▶ [Raw data]
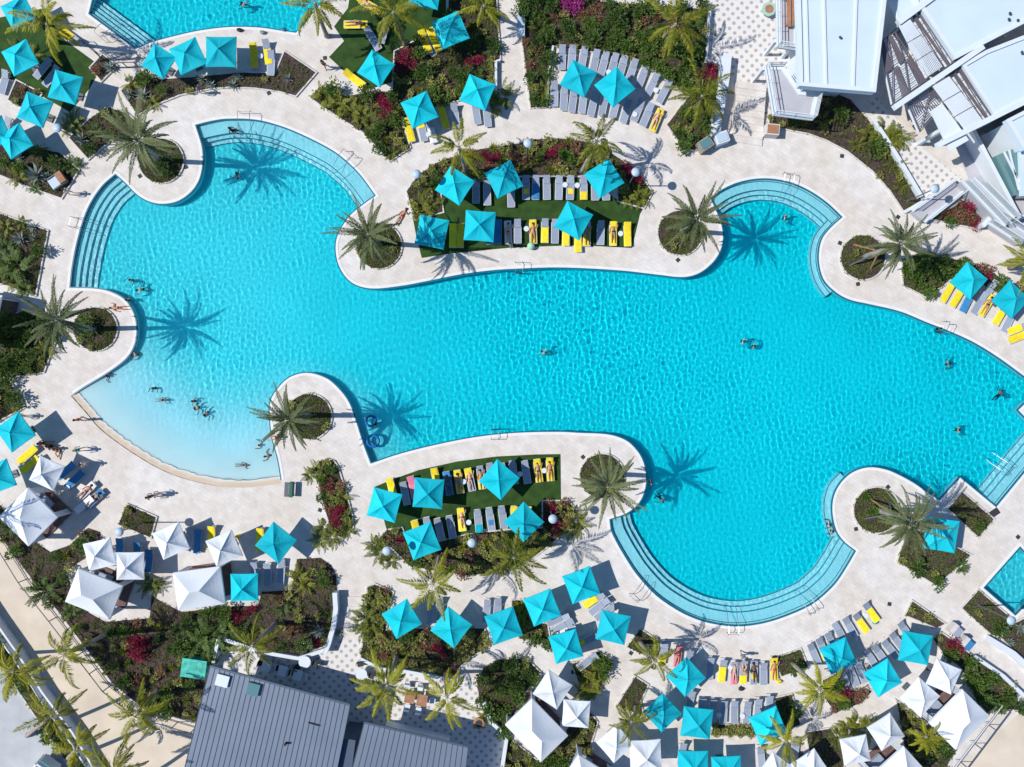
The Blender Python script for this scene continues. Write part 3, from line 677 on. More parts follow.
KM = {
 'green': [bush_mesh(s, 0, .55, 240, .17, .75).raw('leafy_shrub', LEAF['green']) for s in range(4)],
 'croton': [bush_mesh(20 + s, 0, .30, 90, .15, .42).raw('croton_shrub', LEAF['croton']) for s in range(4)],
 'rust': [bush_mesh(30 + s, 0, .36, 110, .14, .5).raw('rusty_shrub', LEAF['rust']) for s in range(3)],
 'red': [bush_mesh(40 + s, 0, .50, 230, .13, .65).raw('flowering_shrub', LEAF['red']) for s in range(3)],
 'magenta': [bush_mesh(50 + s, 0, .55, 230, .13, .7).raw('flowering_shrub', LEAF['magenta']) for s in range(2)],
 'agave': [rosette(60 + s).raw('agave', LEAF['agave']) for s in range(2)],
 'spiky': [rosette(70 + s, 30, .5, .07).raw('bromeliad', LEAF['areca']) for s in range(2)],
 'areca': ARECA_M, 'fanp': FANP_M,
}
KI = {'green': ('leafy_shrub', 'dark green shrub', 'shrub', (.8, 1.5)), 'croton': ('croton_shrub', 'yellow-green croton', 'shrub', (.8, 1.35)),
 'rust': ('rusty_shrub', 'rust-brown shrub', 'shrub', (.8, 1.3)), 'red': ('flowering_shrub', 'crimson-flowered shrub', 'shrub', (.9, 1.5)),
 'magenta': ('flowering_shrub', 'magenta-flowered shrub', 'shrub', (1.0, 1.5)), 'agave': ('agave', 'grey-green agave', 'plant', (.8, 1.3)),
 'spiky': ('bromeliad', 'spiky bromeliad', 'plant', (.8, 1.3)), 'areca': ('areca_palm', 'feathery areca palm', 'palm shrub', (.7, 1.0)),
 'fanp': ('dwarf_palm', 'dark green dwarf palm', 'palm shrub', (.8, 1.3))}
MIX = {  # plant kinds with weights, spacing (px), share of mulch left open
 'dry': (dict(agave=1, rust=1, croton=1), 13, .55), 'mixdark': (dict(green=4, fanp=2, agave=2, croton=1, areca=1), 11, .30),
 'cover': (dict(croton=1.5, green=.6), 12, .66), 'lush': (dict(green=7, croton=1.5, areca=.6), 8.6, .05), 'croton': (dict(croton=6, green=1.5, spiky=1), 7.2, .25),
 'big': (dict(green=4.5, croton=5.5, fanp=1.0, spiky=2.2, rust=1.2), 9.6, .30), 'flower': (dict(croton=3, rust=1, green=1.5, areca=.5), 6.5, .1),
 'crotonmix': (dict(croton=8, rust=2.2, green=.6, spiky=.7), 7.2, .25), 'building': (dict(green=3, croton=2, areca=1.6, spiky=1), 10, .35), 'rusty': (dict(rust=5, red=1, green=1), 8, .15),
 'north': (dict(green=6, croton=2, rust=1, fanp=.7), 8.6, .10), 'northwest': (dict(croton=5, green=4, areca=.6, spiky=.5), 8.6, .08), 'hedge': (dict(croton=1), 5.5, 0)}
ORD = ['first', 'second', 'third', 'fourth', 'fifth', 'sixth', 'seventh', 'eighth', 'ninth', 'tenth', 'eleventh', 'twelfth', 'thirteenth', 'fourteenth', 'fifteenth', 'sixteenth', 'seventeenth', 'eighteenth', 'nineteenth', 'twentieth']
plants = []   # (bed name, kind, px, py, scale)
FIX = [('red', x, y, s) for x, y, s in ((403, 60, 1.3), (412, 66, 1.3), (398, 69, 1.0), (409, 55, 1.1), (470, 66, 1.1), (478, 62, .9), (384, 105, 1.2), (388, 116, 1.3), (380, 98, .9), (708, 78, 1.4), (712, 70, 1.0),
   (555, 151, 1.0), (548, 155, .8), (562, 148, .8), (490, 160, 1.0), (484, 156, .8), (496, 157, .7), (625, 168, 1.1), (632, 175, 1.0), (638, 180, .9), (552, 508, 1.1), (556, 526, 1.1), (549, 517, .8), (331, 489, .9), (336, 514, 1.2), (341, 508, .9), (337, 522, 1.0),
   (254, 607, .9), (247, 611, .8), (238, 616, 1.1), (439, 647, 1.0), (443, 652, .8), (141, 646, 1.7), (147, 640, 1.3), (135, 641, 1.3), (143, 654, 1.2), (952, 642, 1.3), (957, 648, 1.0), (317, 641, .8), (400, 540, .7), (985, 277, .9))]
FIX += [('magenta', x, y, s) for x, y, s in ((567, 6, 1.3), (574, 10, 1.2), (571, 0, 1.2), (579, 4, 1.0), (635, 172, .8))]
FIX += [('areca', x, y, s) for x, y, s in ((326, 97, 1.5), (340, 104, 1.5), (352, 110, 1.5), (362, 116, 1.3), (372, 122, 1.3), (635, 193, 1.2), (641, 198, 1.2), (628, 198, 1.1), (421, 204, 1.2), (430, 207, 1.1), (424, 212, 1.1), (576, 521, 1.6), (569, 529, 1.3), (381, 552, 1.6), (375, 545, 1.2), (391, 560, 1.3), (367, 618, 1.8), (373, 630, 1.5), (361, 628, 1.3), (371, 608, 1.3),
   (150, 582, 1.5), (156, 585, 1.1), (502, 97, 1.6), (496, 107, 1.3), (524, 611, 1.3), (520, 620, 1.2), (590, 684, 1.7), (583, 690, 1.4), (596, 676, 1.3), (882, 133, 1.6), (890, 136, 1.5), (898, 140, 1.4), (886, 145, 1.4), (893, 165, 1.2), (901, 187, 1.0), (868, 135, 1.3), (20, 178, 1.3), (848, 727, 1.6), (857, 722, 1.4), (866, 730, 1.4), (838, 735, 1.3), (299, 578, 1.6), (306, 585, 1.3), (21, 52, 1.3), (33, 55, 1.2), (76, 120, 1.3), (70, 128, 1.2), (16, 282, 1.2), (10, 325, 1.5), (14, 338, 1.5), (543, 92, 1.2), (541, 30, 1.4), (318, 470, 1.1), (310, 475, 1.0), (324, 527, 1.2), (332, 538, 1.3), (320, 540, 1.2))]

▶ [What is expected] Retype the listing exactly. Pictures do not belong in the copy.

▶ [Result of the task]
The Blender Python script for this scene continues. Write part 3, from line 677 on. More parts follow.
KM = {
 'green': [bush_mesh(s, 0, .55, 240, .17, .75).raw('leafy_shrub', LEAF['green']) for s in range(4)],
 'croton': [bush_mesh(20 + s, 0, .30, 90, .15, .42).raw('croton_shrub', LEAF['croton']) for s in range(4)],
 'rust': [bush_mesh(30 + s, 0, .36, 110, .14, .5).raw('rusty_shrub', LEAF['rust']) for s in range(3)],
 'red': [bush_mesh(40 + s, 0, .50, 230, .13, .65).raw('flowering_shrub', LEAF['red']) for s in range(3)],
 'magenta': [bush_mesh(50 + s, 0, .55, 230, .13, .7).raw('flowering_shrub', LEAF['magenta']) for s in range(2)],
 'agave': [rosette(60 + s).raw('agave', LEAF['agave']) for s in range(2)],
 'spiky': [rosette(70 + s, 30, .5, .07).raw('bromeliad', LEAF['areca']) for s in range(2)],
 'areca': ARECA_M, 'fanp': FANP_M,
}
KI = {'green': ('leafy_shrub', 'dark green shrub', 'shrub', (.8, 1.5)), 'croton': ('croton_shrub', 'yellow-green croton', 'shrub', (.8, 1.35)),
 'rust': ('rusty_shrub', 'rust-brown shrub', 'shrub', (.8, 1.3)), 'red': ('flowering_shrub', 'crimson-flowered shrub', 'shrub', (.9, 1.5)),
 'magenta': ('flowering_shrub', 'magenta-flowered shrub', 'shrub', (1.0, 1.5)), 'agave': ('agave', 'grey-green agave', 'plant', (.8, 1.3)),
 'spiky': ('bromeliad', 'spiky bromeliad', 'plant', (.8, 1.3)), 'areca': ('areca_palm', 'feathery areca palm', 'palm shrub', (.7, 1.0)),
 'fanp': ('dwarf_palm', 'dark green dwarf palm', 'palm shrub', (.8, 1.3))}
MIX = {  # plant kinds with weights, spacing (px), share of mulch left open
 'dry': (dict(agave=1, rust=1, croton=1), 13, .55), 'mixdark': (dict(green=4, fanp=2, agave=2, croton=1, areca=1), 11, .30),
 'cover': (dict(croton=1.5, green=.6), 12, .66), 'lush': (dict(green=7, croton=1.5, areca=.6), 8.6, .05), 'croton': (dict(croton=6, green=1.5, spiky=1), 7.2, .25),
 'big': (dict(green=4.5, croton=5.5, fanp=1.0, spiky=2.2, rust=1.2), 9.6, .30), 'flower': (dict(croton=3, rust=1, green=1.5, areca=.5), 6.5, .1),
 'crotonmix': (dict(croton=8, rust=2.2, green=.6, spiky=.7), 7.2, .25), 'building': (dict(green=3, croton=2, areca=1.6, spiky=1), 10, .35), 'rusty': (dict(rust=5, red=1, green=1), 8, .15),
 'north': (dict(green=6, croton=2, rust=1, fanp=.7), 8.6, .10), 'northwest': (dict(croton=5, green=4, areca=.6, spiky=.5), 8.6, .08), 'hedge': (dict(croton=1), 5.5, 0)}
ORD = ['first', 'second', 'third', 'fourth', 'fifth', 'sixth', 'seventh', 'eighth', 'ninth', 'tenth', 'eleventh', 'twelfth', 'thirteenth', 'fourteenth', 'fifteenth', 'sixteenth', 'seventeenth', 'eighteenth', 'nineteenth', 'twentieth']
plants = []   # (bed name, kind, px, py, scale)
FIX = [('red', x, y, s) for x, y, s in ((403, 60, 1.3), (412, 66, 1.3), (398, 69, 1.0), (409, 55, 1.1), (470, 66, 1.1), (478, 62, .9), (384, 105, 1.2), (388, 116, 1.3), (380, 98, .9), (708, 78, 1.4), (712, 70, 1.0),
   (555, 151, 1.0), (548, 155, .8), (562, 148, .8), (490, 160, 1.0), (484, 156, .8), (496, 157, .7), (625, 168, 1.1), (632, 175, 1.0), (638, 180, .9), (552, 508, 1.1), (556, 526, 1.1), (549, 517, .8), (331, 489, .9), (336, 514, 1.2), (341, 508, .9), (337, 522, 1.0),
   (254, 607, .9), (247, 611, .8), (238, 616, 1.1), (439, 647, 1.0), (443, 652, .8), (141, 646, 1.7), (147, 640, 1.3), (135, 641, 1.3), (143, 654, 1.2), (952, 642, 1.3), (957, 648, 1.0), (317, 641, .8), (400, 540, .7), (985, 277, .9))]
FIX += [('magenta', x, y, s) for x, y, s in ((567, 6, 1.3), (574, 10, 1.2), (571, 0, 1.2), (579, 4, 1.0), (635, 172, .8))]
FIX += [('areca', x, y, s) for x, y, s in ((326, 97, 1.5), (340, 104, 1.5), (352, 110, 1.5), (362, 116, 1.3), (372, 122, 1.3), (635, 193, 1.2), (641, 198, 1.2), (628, 198, 1.1), (421, 204, 1.2), (430, 207, 1.1), (424, 212, 1.1), (576, 521, 1.6), (569, 529, 1.3), (381, 552, 1.6), (375, 545, 1.2), (391, 560, 1.3), (367, 618, 1.8), (373, 630, 1.5), (361, 628, 1.3), (371, 608, 1.3),
   (150, 582, 1.5), (156, 585, 1.1), (502, 97, 1.6), (496, 107, 1.3), (524, 611, 1.3), (520, 620, 1.2), (590, 684, 1.7), (583, 690, 1.4), (596, 676, 1.3), (882, 133, 1.6), (890, 136, 1.5), (898, 140, 1.4), (886, 145, 1.4), (893, 165, 1.2), (901, 187, 1.0), (868, 135, 1.3), (20, 178, 1.3), (848, 727, 1.6), (857, 722, 1.4), (866, 730, 1.4), (838, 735, 1.3), (299, 578, 1.6), (306, 585, 1.3), (21, 52, 1.3), (33, 55, 1.2), (76, 120, 1.3), (70, 128, 1.2), (16, 282, 1.2), (10, 325, 1.5), (14, 338, 1.5), (543, 92, 1.2), (541, 30, 1.4), (318, 470, 1.1), (310, 475, 1.0), (324, 527, 1.2), (332, 538, 1.3), (320, 540, 1.2))]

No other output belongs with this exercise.